-- START --

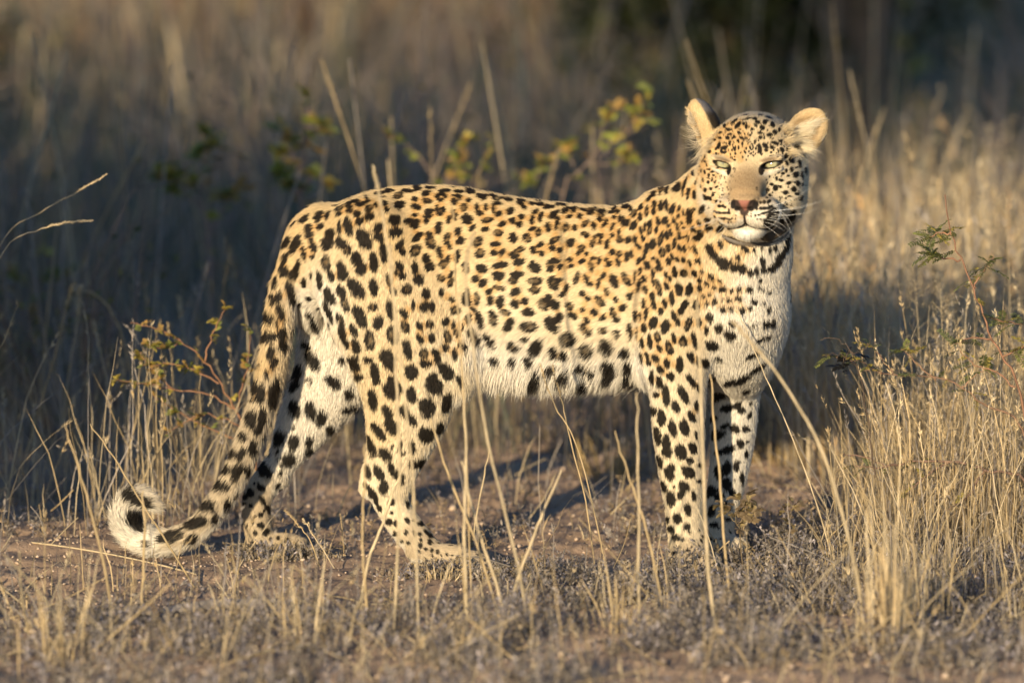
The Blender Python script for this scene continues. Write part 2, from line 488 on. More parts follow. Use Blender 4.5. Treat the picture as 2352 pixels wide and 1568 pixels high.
# ears: cupped plates
def ear(c, long, wide, rl, rw, depth):
    long = nrm(long); wide = np.asarray(wide, float); wide = nrm(wide - long * (wide @ long)); n = np.cross(long, wide)
    c = np.asarray(c, float)
    n = n if n @ EARDIR > 0 else -n
    apply(ell_fn(c, (rl, rw, depth), (long, wide, n)), .010, hair=long, length=.005)
    apply(ell_fn(c + n * depth * 1.3, (rl * .93, rw * .90, depth * 1.0), (long, wide, n)), .003, 'cut')
    return c, n
EARDIR = np.array([.35, -.95, .1])
EAR_R = ear(P(1855, 299, -.165), P(1894, 252, -.17) - P(1826, 336, -.15), (.8, -.3, -.5), .044, .034, .018)
EARDIR = np.array([-.99, -.02, .0])
EAR_L = ear(P(1618, 288, -.150), P(1596, 232, -.15) - P(1640, 345, -.15), (.16, -.95, .15), .050, .034, .026)
SDF += np.float32(0.0005)
print('sdf', time.time() - T0)

# ---- skin mesh from the field (one vertex per crossed cell)
def surface_nets():
    S = SDF < 0
    c = [S[:-1, :-1, :-1], S[1:, :-1, :-1], S[:-1, 1:, :-1], S[1:, 1:, :-1], S[:-1, :-1, 1:], S[1:, :-1, 1:], S[:-1, 1:, 1:], S[1:, 1:, 1:]]
    a = c[0].copy(); o = c[0].copy()
    for q in c[1:]:
        a &= q; o |= q
    act = o & ~a
    I, J, K = np.nonzero(act)
    idx = np.full(act.shape, -1, np.int32); idx[I, J, K] = np.arange(len(I))
    acc = np.zeros((len(I), 3)); cnt = np.zeros(len(I))
    off = [(0, 0, 0), (1, 0, 0), (0, 1, 0), (1, 1, 0), (0, 0, 1), (1, 0, 1), (0, 1, 1), (1, 1, 1)]
    val = [SDF[I + q[0], J + q[1], K + q[2]] for q in off]
    pos = [np.stack([GX[I + q[0]], GY[J + q[1]], GZ[K + q[2]]], 1) for q in off]
    for e0, e1 in ((0, 1), (2, 3), (4, 5), (6, 7), (0, 2), (1, 3), (4, 6), (5, 7), (0, 4), (1, 5), (2, 6), (3, 7)):
        m = (val[e0] < 0) != (val[e1] < 0)
        t = val[e0] / np.where(m, val[e0] - val[e1], 1)
        p = pos[e0] + (pos[e1] - pos[e0]) * t[:, None]
        acc[m] += p[m]; cnt[m] += 1
    V = acc / cnt[:, None]
    quads = []
    for ax in range(3):
        sh = [slice(None)] * 3; sh2 = [slice(None)] * 3
        sh[ax] = slice(0, -1); sh2[ax] = slice(1, None)
        A = S[tuple(sh)]; B = S[tuple(sh2)]
        i, j, k = np.nonzero(A != B)
        ij = [i, j, k]
        u, v = [q for q in range(3) if q != ax]
        ok = (ij[u] > 0) & (ij[v] > 0) & (ij[u] < S.shape[u] - 1) & (ij[v] < S.shape[v] - 1)
        ij = [q[ok] for q in ij]
        def cell(du, dv):
            w = [q.copy() for q in ij]; w[u] += du; w[v] += dv
            return idx[w[0], w[1], w[2]]
        q = np.stack([cell(-1, -1), cell(0, -1), cell(0, 0), cell(-1, 0)], 1)
        flip = A[tuple(ij)] if ax != 1 else ~A[tuple(ij)]
        q[~flip] = q[~flip][:, ::-1]
        quads.append(q)
    return V, np.concatenate(quads)
V, Q = surface_nets()
Q = Q[(Q >= 0).all(1)]
TRI = np.concatenate([Q[:, [0, 1, 2]], Q[:, [0, 2, 3]]])
def vnormals(V, TRI):
    fn = np.cross(V[TRI[:, 1]] - V[TRI[:, 0]], V[TRI[:, 2]] - V[TRI[:, 0]])
    n = np.zeros_like(V)
    for k in range(3):
        for d in range(3):
            n[:, d] += np.bincount(TRI[:, k], fn[:, d], len(V))
    return n / np.maximum(np.linalg.norm(n, axis=1, keepdims=True), 1e-12), np.linalg.norm(fn, axis=1) / 2
VN, TA = vnormals(V, TRI)
if (VN * (V - V.mean(0))).sum() < 0:
    Q = Q[:, ::-1]; TRI = TRI[:, ::-1]; VN = -VN
# keep the largest connected piece only is not needed: the volumes overlap
print('skin', len(V), len(Q), time.time() - T0)

# ---- hair direction and length over the skin
VD = np.zeros_like(V); VL = np.zeros(len(V)); VW = np.zeros(len(V))
for f, lo, hi, hd, ln in PRIMS:
    m = np.all((V > lo - .05) & (V < hi + .05), axis=1)
    p = V[m]
    w = np.exp(-np.abs(f(p[:, 0], p[:, 1], p[:, 2])) / .006) + 1e-9
    VD[m] += w[:, None] * hd; VL[m] += w * ln; VW[m] += w
VL /= np.maximum(VW, 1e-12)
VD -= VN * (VD * VN).sum(1, keepdims=True)
VD /= np.maximum(np.linalg.norm(VD, axis=1, keepdims=True), 1e-9)
head_d = (V - HO) @ np.stack([HR, HU, HF], 1)          # head coordinates of every skin point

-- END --

What is expected » Exactly reproduce the run of lines from the start of the listing through the line with "print('sdf', time.time() - T0)", inclusive; pictures are not copied.

Written solution »
The Blender Python script for this scene continues. Write part 2, from line 488 on. More parts follow. Use Blender 4.5. Treat the picture as 2352 pixels wide and 1568 pixels high.
# ears: cupped plates
def ear(c, long, wide, rl, rw, depth):
    long = nrm(long); wide = np.asarray(wide, float); wide = nrm(wide - long * (wide @ long)); n = np.cross(long, wide)
    c = np.asarray(c, float)
    n = n if n @ EARDIR > 0 else -n
    apply(ell_fn(c, (rl, rw, depth), (long, wide, n)), .010, hair=long, length=.005)
    apply(ell_fn(c + n * depth * 1.3, (rl * .93, rw * .90, depth * 1.0), (long, wide, n)), .003, 'cut')
    return c, n
EARDIR = np.array([.35, -.95, .1])
EAR_R = ear(P(1855, 299, -.165), P(1894, 252, -.17) - P(1826, 336, -.15), (.8, -.3, -.5), .044, .034, .018)
EARDIR = np.array([-.99, -.02, .0])
EAR_L = ear(P(1618, 288, -.150), P(1596, 232, -.15) - P(1640, 345, -.15), (.16, -.95, .15), .050, .034, .026)
SDF += np.float32(0.0005)
print('sdf', time.time() - T0)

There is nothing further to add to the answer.